Saturday, December 25, 2010

The Real Cause of Any “Dark Age”




To continue with my previous discussion of Hypatia, to blame the destruction of the Great Library Alexandria and the consequent loss of the knowledge of Greco-Roman civilization on Christian intolerance misses the point. Regardless of whether or not Christians performed the actual deed, in the long run, this knowledge was doomed to serve little practical use and be consigned to oblivion for two reasons, lack of effective means to reproduce and transmit this knowledge, and lack of an effective government under which the transmission of knowledge might be possible.

The real tragedy of the Library of Alexandria was that the tragedy was possible in the first place. Yes the Library was a true wonder, housing the intellectual wealth of the Classical world. There was a fire in the Library at some point, possibly even several fires, and with it went most of that heritage. What you have to ask yourself though is how did it come to be that so much knowledge was in one place and just one place to be destroyed in a fire? In our world of print and internet it is easy to take for granted how easy it is to reproduce texts and gain access to them. Take away print and the internet and you are left with the labor intensive project of reproducing texts by hand one at a time. Even a lover of knowledge, without an organized network to reproduce texts and pass them on is going to be trapped into single copies. An individual, or even a local group, would lack the means to do more and why should they do they as single texts cover their needs. The problem of course is that this creates situations like in Alexandria, large storehouses of texts existing only in that Library. A true monument to human achievement, but one that could do little for anyone outside of the narrow elite with access to the library and was a sitting target for the next outbreak of violence to destroy it.

From this perspective, ironically enough, the medieval Church fares better than the Roman Empire as a protector and transmitter of texts. It was the Church which successfully built knowledge networks of monasteries copying down texts and passing them along, to which we owe our knowledge of the Classics. Of course the ability of writing networks is quite limited compared to print networks, which would not come about until the early modern period. Without print, any attempt to transmit knowledge could at best only prove a holding action to the inevitable ravages of time such as natural disasters and angry mobs.

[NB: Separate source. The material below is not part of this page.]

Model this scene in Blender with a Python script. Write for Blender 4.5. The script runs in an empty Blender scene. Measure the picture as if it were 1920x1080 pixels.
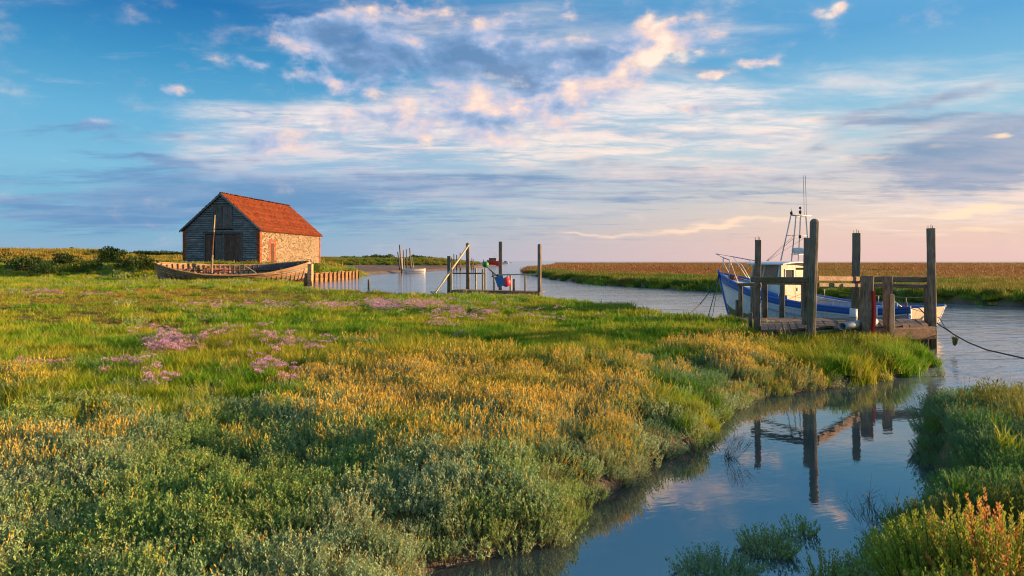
import bpy, math, random
import numpy as np
from mathutils import Vector, Matrix, Euler

S = bpy.context.scene
COL = S.collection
FPX = 1280.0          # focal length in photo pixels (24 mm lens)
HC = 2.2              # camera height above the water
HOR = 489.0

# ------------------------------------------------------------------ camera
cam_d = bpy.data.cameras.new('camera'); cam = bpy.data.objects.new('camera', cam_d); COL.objects.link(cam)
cam_d.lens = 24.0; cam_d.sensor_width = 36.0; cam_d.shift_y = -51 / 1920
cam.location = (0, 0, HC); cam.rotation_euler = (math.radians(90), 0, 0)
cam_d.clip_start = 0.05; cam_d.clip_end = 30000
S.camera = cam

# ------------------------------------------------------------------ world
SUN_AZ, SUN_EL = math.radians(84), math.radians(9.5)
W = bpy.data.worlds.new('World'); S.world = W; W.use_nodes = True
nt = W.node_tree; nt.nodes.clear()

def lin(c):
    return tuple(((v / 255) / 12.92 if v / 255 < 0.04045 else ((v / 255 + 0.055) / 1.055) ** 2.4) for v in c)

class G:
    """tiny node builder"""
    def __init__(s, tree): s.t = tree
    def n(s, typ, **kw):
        nd = s.t.nodes.new(typ)
        for k, v in kw.items(): setattr(nd, k, v)
        return nd
    def set(s, sock, v):
        if isinstance(v, bpy.types.NodeSocket): s.t.links.new(v, sock)
        elif v is not None: sock.default_value = v
    def m(s, op, a, b=None, c=None, clamp=False):
        nd = s.n('ShaderNodeMath', operation=op, use_clamp=clamp)
        for i, v in enumerate((a, b, c)): s.set(nd.inputs[i], v)
        return nd.outputs[0]
    def vm(s, op, a, b=None, sc=None):
        nd = s.n('ShaderNodeVectorMath', operation=op)
        s.set(nd.inputs[0], a); s.set(nd.inputs[1], b)
        if sc is not None: s.set(nd.inputs['Scale'], sc)
        return nd.outputs['Value'] if op in ('DOT_PRODUCT', 'LENGTH') else nd.outputs[0]
    def xyz(s, x=0.0, y=0.0, z=0.0):
        nd = s.n('ShaderNodeCombineXYZ')
        for i, v in enumerate((x, y, z)): s.set(nd.inputs[i], v)
        return nd.outputs[0]
    def sep(s, v):
        nd = s.n('ShaderNodeSeparateXYZ'); s.set(nd.inputs[0], v); return nd.outputs
    def ss(s, v, lo, hi, a=0.0, b=1.0, kind='SMOOTHSTEP'):
        nd = s.n('ShaderNodeMapRange', interpolation_type=kind)
        for i, q in enumerate((v, lo, hi, a, b)): s.set(nd.inputs[i], q)
        return nd.outputs[0]
    def noise(s, vec, scale, detail=4, rough=0.5, dist=0.0, color=False, lac=2.0):
        nd = s.n('ShaderNodeTexNoise')
        s.set(nd.inputs['Vector'], vec); s.set(nd.inputs['Scale'], scale); nd.inputs['Detail'].default_value = detail
        nd.inputs['Roughness'].default_value = rough; nd.inputs['Distortion'].default_value = dist
        nd.inputs['Lacunarity'].default_value = lac
        return nd.outputs['Color'] if color else nd.outputs[0]
    def mix(s, f, a, b, mode='MIX'):
        nd = s.n('ShaderNodeMix', data_type='RGBA', blend_type=mode)
        s.set(nd.inputs['Factor'], f)
        for i, v in ((6, a), (7, b)):
            if isinstance(v, tuple): v = (*v[:3], 1)
            s.set(nd.inputs[i], v)
        return nd.outputs[2]
    def ramp(s, f, stops, interp='LINEAR'):
        nd = s.n('ShaderNodeValToRGB'); cr = nd.color_ramp; cr.interpolation = interp
        while len(cr.elements) < len(stops): cr.elements.new(0.5)
        for e, (p, c) in zip(cr.elements, stops):
            e.position = p; e.color = (*c[:3], 1)
        s.set(nd.inputs[0], f); return nd.outputs[0]

g = G(nt)
tc = g.n('ShaderNodeTexCoord')
dirv = tc.outputs['Generated']
dx, dy, dz = g.sep(dirv)
az = g.m('ARCTAN2', dx, dy)
el = g.m('ARCSINE', dz)
elp = g.m('MAXIMUM', el, 0.0)
K = 9.4   # background strength is 0.1
sky = g.n('ShaderNodeTexSky', sky_type='NISHITA', sun_disc=False)
sky.sun_elevation = SUN_EL; sky.sun_rotation = SUN_AZ
sky.air_density = 1.0; sky.dust_density = 0.6; sky.ozone_density = 2.5

D = math.radians
def eramp(stops):
    return g.ramp(g.m('DIVIDE', elp, D(45)), [(d / 45, lin(c)) for d, c in stops])
cool = eramp([(0, (124, 164, 194)), (3, (104, 164, 196)), (7, (116, 176, 206)), (11, (92, 164, 202)), (15, (54, 138, 186)), (19, (20, 106, 168)), (30, (96, 156, 196)), (45, (110, 160, 198))])  # upper stops, out of frame, brightened as fill light for land and pool
warm = eramp([(0, (222, 182, 172)), (2.5, (222, 190, 176)), (5.5, (205, 196, 190)), (9, (160, 190, 204)), (12.5, (120, 178, 206)), (17, (84, 154, 200)), (30, (120, 172, 206)), (45, (120, 168, 204))])  # upper stops raised here too, for the same added fill
sh = g.vm('DOT_PRODUCT', dirv, (math.sin(SUN_AZ), math.cos(SUN_AZ), 0))
wf = g.ss(sh, -0.35, 0.62)
base = g.mix(wf, cool, warm)
base = g.vm('SCALE', base, sc=K)
base = g.mix(0.12, base, sky.outputs[0])

# cloud coordinates: a flat layer seen in perspective, and direction angles
den = g.m('ADD', g.m('MAXIMUM', dz, 0.0), 0.07)
plane = g.xyz(g.m('DIVIDE', dx, den), g.m('DIVIDE', dy, den), 0.0)
ang = g.xyz(az, g.m('MULTIPLY', elp, 1.7), 0.0)
warpc = g.noise(ang, 5.0, 4, 0.6, color=True)
warp = g.vm('SCALE', g.vm('SUBTRACT', warpc, (0.5, 0.5, 0.5)), sc=0.16)
ae = g.vm('ADD', g.xyz(az, el, 0.0), g.vm('MULTIPLY', warp, (1.0, 0.45, 0)))

def pxang(x, y):
    a = math.atan((x - 960) / FPX); e = math.atan((HOR - y) / FPX * math.cos(a)); return a, e
def blobs(lst, vec=None):
    acc = None
    for (x, y, rx, ry, w, *r) in lst:
        a, e = pxang(x, y)
        mp = g.n('ShaderNodeMapping', vector_type='TEXTURE')
        g.set(mp.inputs[0], vec if vec is not None else ae)
        mp.inputs['Location'].default_value = (a, e, 0)
        mp.inputs['Rotation'].default_value = (0, 0, D(r[0] if r else 0))
        mp.inputs['Scale'].default_value = (rx / FPX * math.cos(a) ** 2 * 1.5, ry / FPX * math.cos(a) * 1.5, 1)
        gr = g.n('ShaderNodeTexGradient', gradient_type='QUADRATIC_SPHERE'); g.set(gr.inputs[0], mp.outputs[0])
        acc = g.m('MULTIPLY_ADD', gr.outputs['Fac'], w, acc if acc is not None else 0.0)
    return acc

c3 = lambda c: tuple(v * K for v in lin(c))
streak = g.noise(g.vm('MULTIPLY', plane, (0.55, 1.0, 1)), 1.15, 8, 0.6, 0.35)
streak2 = g.noise(g.vm('ADD', g.vm('MULTIPLY', plane, (0.4, 1.1, 1)), (7, 3, 2)), 2.0, 8, 0.62, 0.2)
puff = g.noise(ang, 13.0, 9, 0.56, 0.15)
fine = g.noise(g.vm('ADD', ang, (5, 1, 0)), 34.0, 6, 0.6, 0.1)

# 1 pale veil
vm_ = blobs([(930, 280, 540, 120, 1.9, 3), (960, 235, 300, 80, 1.6), (560, 250, 260, 75, 0.7, 8), (1500, 260, 520, 110, 0.7, -6), (1250, 190, 420, 70, 1.0, -5), (1500, 330, 420, 50, 0.8), (620, 300, 300, 60, 1.0),
             (1150, 60, 420, 90, 0.6, -8), (1800, 370, 400, 70, 0.9), (420, 300, 330, 45, 0.55, 3), (780, 40, 260, 50, 0.7), (1650, 120, 320, 60, 0.35, -10)])
vd = g.ss(g.m('ADD', vm_, g.m('MULTIPLY', g.m('SUBTRACT', streak, 0.5), 2.1)), 0.12, 1.0)
alto = g.noise(g.vm('ADD', g.vm('MULTIPLY', plane, (0.8, 1.5, 1)), (3, 8, 1)), 3.4, 9, 0.66, 0.5)
vd = g.m('MULTIPLY', vd, g.ss(g.m('ADD', alto, g.m('MULTIPLY', g.m('SUBTRACT', streak, .5), .6)), 0.34, 0.62, 0.32, 0.92))
vcol = g.mix(g.ss(elp, D(5), D(13)), g.mix(wf, c3((186, 186, 200)), c3((238, 212, 196))), c3((238, 222, 214)))
vcol = g.mix(g.ss(streak2, 0.33, 0.53), g.mix(wf, c3((150, 168, 196)), c3((182, 186, 198))), vcol)
out = g.mix(vd, base, vcol)
# 2 blue-grey sheets near the horizon and to the right
gm = blobs([(420, 362, 440, 60, 2.0, 2), (250, 395, 330, 30, 1.0), (950, 350, 520, 40, 0.95, 2), (1300, 375, 420, 32, 0.6), (620, 405, 600, 34, 0.8), (1830, 285, 260, 80, 2.1, 8), (1740, 190, 240, 20, 1.1, 10), (1650, 235, 200, 12, .7, 6), (1420, 215, 160, 14, .6, 4),
            (1480, 330, 420, 36, 0.7, 3), (1900, 330, 200, 50, 1.0, 5), (230, 300, 150, 14, 1.0, -4), (150, 245, 130, 16, 1.1), (90, 370, 160, 9, 1.2), (330, 265, 120, 12, 0.8), (1560, 270, 240, 24, 0.6, 8),
            (960, 440, 900, 22, 0.45), (1130, 300, 160, 18, 0.5, 5)])
gd = g.ss(g.m('ADD', gm, g.m('ADD', g.m('MULTIPLY', g.m('SUBTRACT', streak2, 0.5), 2.3), g.m('MULTIPLY', g.m('SUBTRACT', alto, 0.5), 1.5))), 0.22, 1.15)
gd = g.m('MULTIPLY', gd, 0.85)
gcol = g.mix(wf, c3((96, 134, 176)), c3((112, 138, 170)))
gcol = g.mix(g.ss(streak, 0.4, 0.62, 0, 0.5), gcol, g.mix(wf, c3((136, 160, 192)), c3((176, 176, 190))))
out = g.mix(gd, out, gcol)
glow = blobs([(960, 250, 260, 70, 1.0), (850, 195, 190, 40, .6), (1180, 290, 240, 40, .5, 6), (1640, 400, 420, 40, .45)])
gld = g.m('MULTIPLY', g.ss(g.m('ADD', glow, g.m('ADD', g.m('MULTIPLY', g.m('SUBTRACT', streak, 0.5), 0.9), g.m('MULTIPLY', g.m('SUBTRACT', alto, 0.5), 1.6))), 0.1, 1.15), 0.72)
out = g.mix(gld, out, g.mix(wf, c3((238, 222, 212)), c3((246, 220, 196))))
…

Knowledge networks, particularly fragile manuscript ones, can only exist to do whatever little good they might do under the protection of effective governments. The Romans did develop networks to pass on manuscripts, even if they were never as systematic about it as the Church. These though, could not survive the political collapse of Late Antiquity Rome. This started before the rise of Christianity. In the long run, Christianity may have failed to stop the collapse, but it certainly did not cause it. Potentially rioting murderous mobs exist in every society just below the surface, waiting to do harm. This goes even for supposedly civilized ones like Montreal in 1969, when the police went on strike for one day, as well as Late Antiquity Alexandria, which lacked an effective police system in the first place. Under such circumstances the library was doomed. It was not a matter of if the Library would be destroyed, but when and what particular spark would so happen to do it in. This has nothing to do with religion, though religion is as good as any other fuel under the right circumstances. (See Slouching Toward Bosnia.)

Even if the filmmakers had been right about Hypatia and the night before she was murdered she had cracked the big secret of the Scientific Revolution, anticipating both Copernicus and Kepler, it is unlikely that it would have changed the course of Western history. No matter how brilliant Hypatia may have been she lacked a knowledge network to pass her ideas along and allow them to become relevant to a larger society. This could exist within the political chaos of the collapsing Roman Empire. Like the Library, hers is the tragic story of a brilliant but ultimately useless monument to human genius, doomed to inevitable destruction and irrelevancy.

1 comment:

Clarissa said...

Great post! For me, the story of the Library of Alexandria is a poignnt reminder of the fragility of civilization and knowledge.